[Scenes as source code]

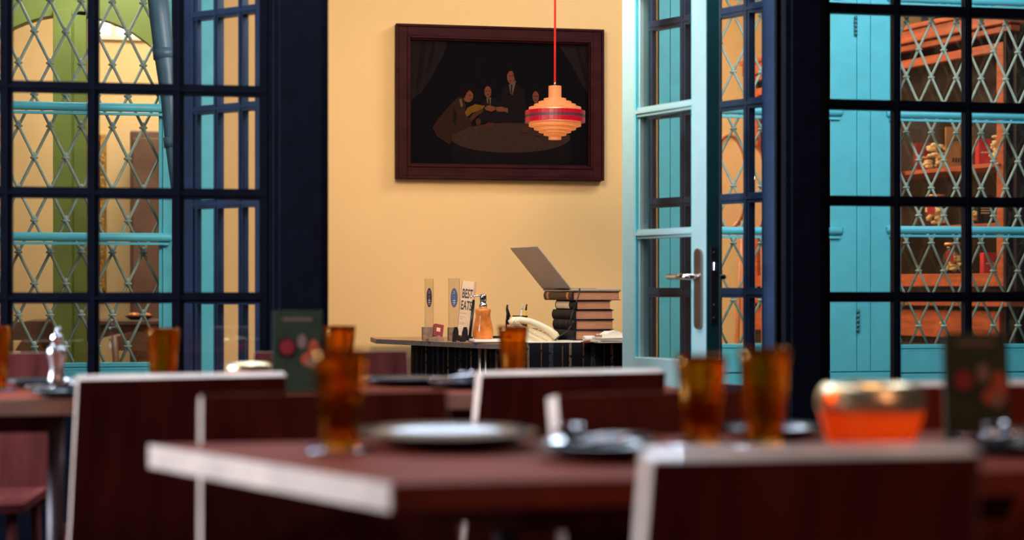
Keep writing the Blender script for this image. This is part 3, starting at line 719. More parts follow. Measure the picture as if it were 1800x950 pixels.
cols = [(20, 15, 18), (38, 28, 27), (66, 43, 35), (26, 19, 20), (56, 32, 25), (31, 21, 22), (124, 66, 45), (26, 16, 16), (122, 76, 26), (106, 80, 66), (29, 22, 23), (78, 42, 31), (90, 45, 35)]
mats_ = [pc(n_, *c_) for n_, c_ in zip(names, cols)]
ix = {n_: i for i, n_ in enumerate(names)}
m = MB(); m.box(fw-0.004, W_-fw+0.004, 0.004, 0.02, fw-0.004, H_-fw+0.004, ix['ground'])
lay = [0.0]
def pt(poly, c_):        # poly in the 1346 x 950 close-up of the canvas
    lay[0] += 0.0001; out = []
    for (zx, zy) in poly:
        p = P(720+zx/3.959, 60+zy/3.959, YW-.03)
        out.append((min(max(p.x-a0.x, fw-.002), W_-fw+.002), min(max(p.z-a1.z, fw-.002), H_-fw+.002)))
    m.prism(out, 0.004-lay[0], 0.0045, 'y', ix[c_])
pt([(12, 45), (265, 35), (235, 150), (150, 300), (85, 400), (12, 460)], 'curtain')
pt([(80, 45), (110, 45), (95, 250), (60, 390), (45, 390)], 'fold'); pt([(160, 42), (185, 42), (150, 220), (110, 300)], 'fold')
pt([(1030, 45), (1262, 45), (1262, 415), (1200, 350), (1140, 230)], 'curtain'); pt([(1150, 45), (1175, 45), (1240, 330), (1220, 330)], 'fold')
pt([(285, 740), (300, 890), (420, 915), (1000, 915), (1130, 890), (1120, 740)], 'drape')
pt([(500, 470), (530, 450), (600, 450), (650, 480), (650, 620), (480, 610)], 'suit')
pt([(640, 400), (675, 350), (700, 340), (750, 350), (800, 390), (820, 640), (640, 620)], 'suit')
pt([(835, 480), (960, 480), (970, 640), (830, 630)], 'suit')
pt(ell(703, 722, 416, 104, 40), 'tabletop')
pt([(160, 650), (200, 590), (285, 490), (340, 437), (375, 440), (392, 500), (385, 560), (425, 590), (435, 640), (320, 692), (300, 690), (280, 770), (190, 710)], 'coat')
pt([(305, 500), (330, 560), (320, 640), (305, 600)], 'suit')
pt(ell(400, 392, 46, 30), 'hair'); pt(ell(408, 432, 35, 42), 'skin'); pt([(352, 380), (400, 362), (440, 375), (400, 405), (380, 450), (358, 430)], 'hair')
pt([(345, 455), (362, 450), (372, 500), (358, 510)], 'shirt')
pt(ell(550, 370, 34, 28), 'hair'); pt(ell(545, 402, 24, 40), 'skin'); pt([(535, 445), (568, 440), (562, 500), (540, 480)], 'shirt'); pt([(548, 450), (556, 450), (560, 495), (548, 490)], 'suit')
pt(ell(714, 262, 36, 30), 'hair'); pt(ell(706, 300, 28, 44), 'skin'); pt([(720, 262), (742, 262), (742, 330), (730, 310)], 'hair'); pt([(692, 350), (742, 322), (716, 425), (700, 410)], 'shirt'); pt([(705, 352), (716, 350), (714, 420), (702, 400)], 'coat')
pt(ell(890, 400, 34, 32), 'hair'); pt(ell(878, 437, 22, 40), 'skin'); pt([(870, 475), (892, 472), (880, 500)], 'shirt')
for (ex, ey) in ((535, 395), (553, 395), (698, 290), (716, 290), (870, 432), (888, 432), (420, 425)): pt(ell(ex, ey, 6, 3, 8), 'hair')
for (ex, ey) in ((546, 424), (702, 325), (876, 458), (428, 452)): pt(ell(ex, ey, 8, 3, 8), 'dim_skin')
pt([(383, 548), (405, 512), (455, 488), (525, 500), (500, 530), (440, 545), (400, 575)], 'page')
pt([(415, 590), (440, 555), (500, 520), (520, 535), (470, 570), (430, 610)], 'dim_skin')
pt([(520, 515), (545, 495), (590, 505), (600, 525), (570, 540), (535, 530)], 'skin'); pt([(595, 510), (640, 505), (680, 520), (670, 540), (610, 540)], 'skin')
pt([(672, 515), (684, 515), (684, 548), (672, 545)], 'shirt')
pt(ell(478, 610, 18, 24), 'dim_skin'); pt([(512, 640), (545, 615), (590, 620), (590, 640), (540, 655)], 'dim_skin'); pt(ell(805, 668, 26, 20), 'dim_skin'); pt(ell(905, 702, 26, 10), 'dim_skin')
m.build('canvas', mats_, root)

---

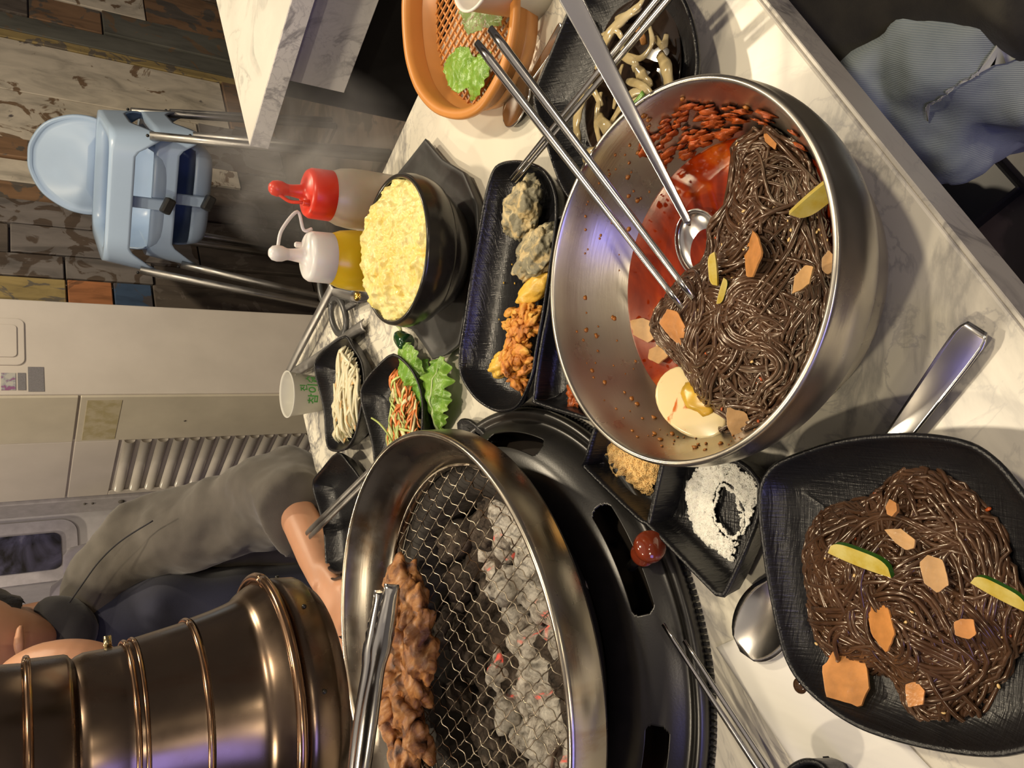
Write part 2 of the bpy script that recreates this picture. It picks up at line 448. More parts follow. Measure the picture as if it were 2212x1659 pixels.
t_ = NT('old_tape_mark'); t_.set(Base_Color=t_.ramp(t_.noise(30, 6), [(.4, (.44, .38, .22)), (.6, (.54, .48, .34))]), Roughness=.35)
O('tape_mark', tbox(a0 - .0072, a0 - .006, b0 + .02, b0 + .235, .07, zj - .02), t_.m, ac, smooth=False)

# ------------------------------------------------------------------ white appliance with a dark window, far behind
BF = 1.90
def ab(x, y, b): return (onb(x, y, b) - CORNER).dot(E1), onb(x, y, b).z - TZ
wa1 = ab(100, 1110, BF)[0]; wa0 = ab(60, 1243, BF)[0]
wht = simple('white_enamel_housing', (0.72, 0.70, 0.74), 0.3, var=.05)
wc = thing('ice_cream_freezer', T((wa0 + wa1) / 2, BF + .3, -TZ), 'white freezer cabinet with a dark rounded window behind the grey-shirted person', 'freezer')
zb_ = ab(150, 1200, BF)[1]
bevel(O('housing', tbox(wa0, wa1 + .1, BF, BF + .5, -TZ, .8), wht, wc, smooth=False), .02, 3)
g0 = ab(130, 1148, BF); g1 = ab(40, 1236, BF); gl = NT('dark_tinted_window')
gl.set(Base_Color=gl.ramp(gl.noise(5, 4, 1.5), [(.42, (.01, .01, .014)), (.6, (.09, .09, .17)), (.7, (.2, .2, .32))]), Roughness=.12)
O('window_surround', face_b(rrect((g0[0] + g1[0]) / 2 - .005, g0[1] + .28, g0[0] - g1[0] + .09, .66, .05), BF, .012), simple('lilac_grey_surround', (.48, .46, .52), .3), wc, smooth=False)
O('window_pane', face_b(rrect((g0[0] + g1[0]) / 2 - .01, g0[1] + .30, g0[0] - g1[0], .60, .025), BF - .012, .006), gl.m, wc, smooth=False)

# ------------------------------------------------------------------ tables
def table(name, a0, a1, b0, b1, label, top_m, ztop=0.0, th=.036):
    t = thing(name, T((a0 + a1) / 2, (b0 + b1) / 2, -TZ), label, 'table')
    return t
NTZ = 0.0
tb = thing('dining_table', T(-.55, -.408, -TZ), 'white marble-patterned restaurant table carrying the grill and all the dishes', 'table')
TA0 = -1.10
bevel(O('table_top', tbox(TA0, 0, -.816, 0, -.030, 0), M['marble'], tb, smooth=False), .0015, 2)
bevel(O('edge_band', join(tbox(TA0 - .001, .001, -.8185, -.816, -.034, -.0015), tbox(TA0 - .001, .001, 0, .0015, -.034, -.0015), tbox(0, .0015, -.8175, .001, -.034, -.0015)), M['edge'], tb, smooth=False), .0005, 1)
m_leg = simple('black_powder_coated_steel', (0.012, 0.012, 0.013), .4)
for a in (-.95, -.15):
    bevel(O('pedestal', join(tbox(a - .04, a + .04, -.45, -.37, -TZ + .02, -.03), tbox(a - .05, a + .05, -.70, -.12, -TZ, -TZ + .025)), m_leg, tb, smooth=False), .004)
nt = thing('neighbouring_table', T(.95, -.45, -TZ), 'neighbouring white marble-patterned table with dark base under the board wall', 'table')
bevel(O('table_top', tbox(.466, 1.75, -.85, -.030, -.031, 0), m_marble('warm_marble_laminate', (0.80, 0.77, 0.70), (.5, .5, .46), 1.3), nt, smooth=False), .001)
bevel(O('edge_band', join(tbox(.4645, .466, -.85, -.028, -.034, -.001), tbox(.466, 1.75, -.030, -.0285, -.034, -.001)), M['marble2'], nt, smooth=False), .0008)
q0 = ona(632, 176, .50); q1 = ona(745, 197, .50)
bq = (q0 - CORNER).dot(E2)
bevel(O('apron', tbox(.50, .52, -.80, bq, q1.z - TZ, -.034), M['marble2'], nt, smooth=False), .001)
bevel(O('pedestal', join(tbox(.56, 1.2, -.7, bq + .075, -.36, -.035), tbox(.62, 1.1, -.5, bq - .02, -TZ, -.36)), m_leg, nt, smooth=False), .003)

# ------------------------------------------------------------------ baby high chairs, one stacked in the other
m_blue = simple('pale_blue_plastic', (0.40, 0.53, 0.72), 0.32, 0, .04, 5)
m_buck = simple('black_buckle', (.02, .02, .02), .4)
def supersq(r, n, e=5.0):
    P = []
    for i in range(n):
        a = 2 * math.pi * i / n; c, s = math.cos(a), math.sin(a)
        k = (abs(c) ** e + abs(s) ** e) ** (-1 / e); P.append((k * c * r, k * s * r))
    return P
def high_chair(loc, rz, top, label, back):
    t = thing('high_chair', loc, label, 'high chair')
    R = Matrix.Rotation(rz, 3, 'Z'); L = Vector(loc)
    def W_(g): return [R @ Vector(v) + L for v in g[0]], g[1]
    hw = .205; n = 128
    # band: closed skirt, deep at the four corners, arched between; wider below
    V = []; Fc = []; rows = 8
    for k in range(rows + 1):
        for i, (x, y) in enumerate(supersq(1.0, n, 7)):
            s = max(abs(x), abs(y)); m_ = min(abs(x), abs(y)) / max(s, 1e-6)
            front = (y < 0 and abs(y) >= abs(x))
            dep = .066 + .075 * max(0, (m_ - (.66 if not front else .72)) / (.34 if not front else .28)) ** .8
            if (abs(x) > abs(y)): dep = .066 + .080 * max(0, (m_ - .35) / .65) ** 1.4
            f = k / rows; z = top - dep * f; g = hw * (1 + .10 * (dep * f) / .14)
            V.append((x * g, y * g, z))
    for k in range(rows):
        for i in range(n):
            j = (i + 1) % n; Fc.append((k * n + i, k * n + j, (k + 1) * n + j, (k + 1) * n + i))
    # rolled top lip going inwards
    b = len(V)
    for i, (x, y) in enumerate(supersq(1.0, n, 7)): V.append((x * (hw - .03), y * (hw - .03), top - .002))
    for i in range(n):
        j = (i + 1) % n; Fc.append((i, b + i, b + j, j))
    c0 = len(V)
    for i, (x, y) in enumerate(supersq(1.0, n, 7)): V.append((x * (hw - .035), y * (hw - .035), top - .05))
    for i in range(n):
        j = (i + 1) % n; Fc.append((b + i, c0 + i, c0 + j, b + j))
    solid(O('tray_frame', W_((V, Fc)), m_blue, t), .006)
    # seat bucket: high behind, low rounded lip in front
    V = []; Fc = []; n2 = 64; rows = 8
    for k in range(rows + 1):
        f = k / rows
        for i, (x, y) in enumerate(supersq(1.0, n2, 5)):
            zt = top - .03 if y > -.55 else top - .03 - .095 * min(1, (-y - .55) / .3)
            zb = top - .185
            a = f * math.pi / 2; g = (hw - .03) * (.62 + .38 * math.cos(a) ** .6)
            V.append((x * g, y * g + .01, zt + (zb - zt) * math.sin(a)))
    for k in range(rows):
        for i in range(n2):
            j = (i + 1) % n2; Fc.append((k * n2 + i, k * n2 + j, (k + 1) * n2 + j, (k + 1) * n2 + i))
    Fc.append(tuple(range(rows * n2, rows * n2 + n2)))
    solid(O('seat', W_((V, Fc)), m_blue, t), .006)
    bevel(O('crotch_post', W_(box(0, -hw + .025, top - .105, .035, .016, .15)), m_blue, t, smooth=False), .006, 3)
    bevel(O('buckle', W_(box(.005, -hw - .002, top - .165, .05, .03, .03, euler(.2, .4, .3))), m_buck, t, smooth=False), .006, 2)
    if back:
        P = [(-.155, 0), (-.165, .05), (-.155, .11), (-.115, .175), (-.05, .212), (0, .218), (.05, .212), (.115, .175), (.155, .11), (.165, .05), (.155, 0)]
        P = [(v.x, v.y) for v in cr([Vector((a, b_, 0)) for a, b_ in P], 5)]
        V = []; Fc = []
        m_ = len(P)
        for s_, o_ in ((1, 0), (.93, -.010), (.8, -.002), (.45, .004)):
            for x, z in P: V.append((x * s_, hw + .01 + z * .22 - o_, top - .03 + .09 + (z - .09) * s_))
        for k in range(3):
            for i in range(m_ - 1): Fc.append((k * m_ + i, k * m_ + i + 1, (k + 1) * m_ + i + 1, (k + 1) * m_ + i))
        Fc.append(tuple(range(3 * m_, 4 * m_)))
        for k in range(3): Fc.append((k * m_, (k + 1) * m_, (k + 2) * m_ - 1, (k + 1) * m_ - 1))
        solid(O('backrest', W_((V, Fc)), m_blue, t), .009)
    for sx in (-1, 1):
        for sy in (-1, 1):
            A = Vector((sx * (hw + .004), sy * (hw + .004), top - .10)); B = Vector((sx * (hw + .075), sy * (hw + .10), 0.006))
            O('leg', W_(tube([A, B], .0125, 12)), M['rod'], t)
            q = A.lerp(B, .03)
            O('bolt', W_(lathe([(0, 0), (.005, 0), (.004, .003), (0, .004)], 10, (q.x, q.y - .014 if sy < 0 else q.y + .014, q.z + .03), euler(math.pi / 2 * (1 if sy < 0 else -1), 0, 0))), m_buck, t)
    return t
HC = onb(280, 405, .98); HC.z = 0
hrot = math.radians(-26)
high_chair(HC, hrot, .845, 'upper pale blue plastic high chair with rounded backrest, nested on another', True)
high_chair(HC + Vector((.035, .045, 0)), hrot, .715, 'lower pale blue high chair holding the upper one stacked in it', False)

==

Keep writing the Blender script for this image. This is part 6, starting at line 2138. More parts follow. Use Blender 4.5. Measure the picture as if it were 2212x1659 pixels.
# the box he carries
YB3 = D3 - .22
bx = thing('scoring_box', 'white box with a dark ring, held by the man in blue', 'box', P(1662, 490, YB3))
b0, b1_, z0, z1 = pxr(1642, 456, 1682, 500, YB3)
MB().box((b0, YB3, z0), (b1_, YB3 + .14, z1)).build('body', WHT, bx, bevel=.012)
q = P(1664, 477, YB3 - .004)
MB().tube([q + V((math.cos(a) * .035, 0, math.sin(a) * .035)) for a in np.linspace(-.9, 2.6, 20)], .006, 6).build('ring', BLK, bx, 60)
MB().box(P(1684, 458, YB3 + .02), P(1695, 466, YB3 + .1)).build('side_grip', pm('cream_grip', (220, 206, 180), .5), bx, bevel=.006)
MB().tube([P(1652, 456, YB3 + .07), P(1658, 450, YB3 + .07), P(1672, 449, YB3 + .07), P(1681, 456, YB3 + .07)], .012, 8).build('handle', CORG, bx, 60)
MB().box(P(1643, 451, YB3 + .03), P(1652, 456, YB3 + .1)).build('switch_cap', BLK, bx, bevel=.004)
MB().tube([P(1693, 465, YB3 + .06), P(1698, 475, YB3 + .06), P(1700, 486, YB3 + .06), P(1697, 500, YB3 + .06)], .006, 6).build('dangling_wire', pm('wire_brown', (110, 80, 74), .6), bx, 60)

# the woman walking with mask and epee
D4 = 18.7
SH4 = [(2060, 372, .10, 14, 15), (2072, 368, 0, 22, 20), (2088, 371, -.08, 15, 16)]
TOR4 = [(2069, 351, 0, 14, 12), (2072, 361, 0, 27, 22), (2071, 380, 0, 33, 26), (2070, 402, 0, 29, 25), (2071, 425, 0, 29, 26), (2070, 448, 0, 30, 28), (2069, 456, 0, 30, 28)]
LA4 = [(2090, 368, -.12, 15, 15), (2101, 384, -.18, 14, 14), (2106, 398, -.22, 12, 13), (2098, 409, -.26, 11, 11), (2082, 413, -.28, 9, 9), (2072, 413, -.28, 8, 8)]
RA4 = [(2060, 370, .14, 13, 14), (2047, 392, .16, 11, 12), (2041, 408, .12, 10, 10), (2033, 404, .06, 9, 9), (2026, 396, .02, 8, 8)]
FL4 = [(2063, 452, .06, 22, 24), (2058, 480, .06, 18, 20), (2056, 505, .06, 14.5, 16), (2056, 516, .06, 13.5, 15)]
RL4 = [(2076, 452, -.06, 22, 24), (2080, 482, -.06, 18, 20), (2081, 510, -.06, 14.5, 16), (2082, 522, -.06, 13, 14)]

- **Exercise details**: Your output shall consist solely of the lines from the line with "Write part 2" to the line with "O('tape_mark', tbox(a0 - .0072, a0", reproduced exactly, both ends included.

- **Exercise response**:
Write part 2 of the bpy script that recreates this picture. It picks up at line 448. More parts follow. Measure the picture as if it were 2212x1659 pixels.
t_ = NT('old_tape_mark'); t_.set(Base_Color=t_.ramp(t_.noise(30, 6), [(.4, (.44, .38, .22)), (.6, (.54, .48, .34))]), Roughness=.35)
O('tape_mark', tbox(a0 - .0072, a0 - .006, b0 + .02, b0 + .235, .07, zj - .02), t_.m, ac, smooth=False)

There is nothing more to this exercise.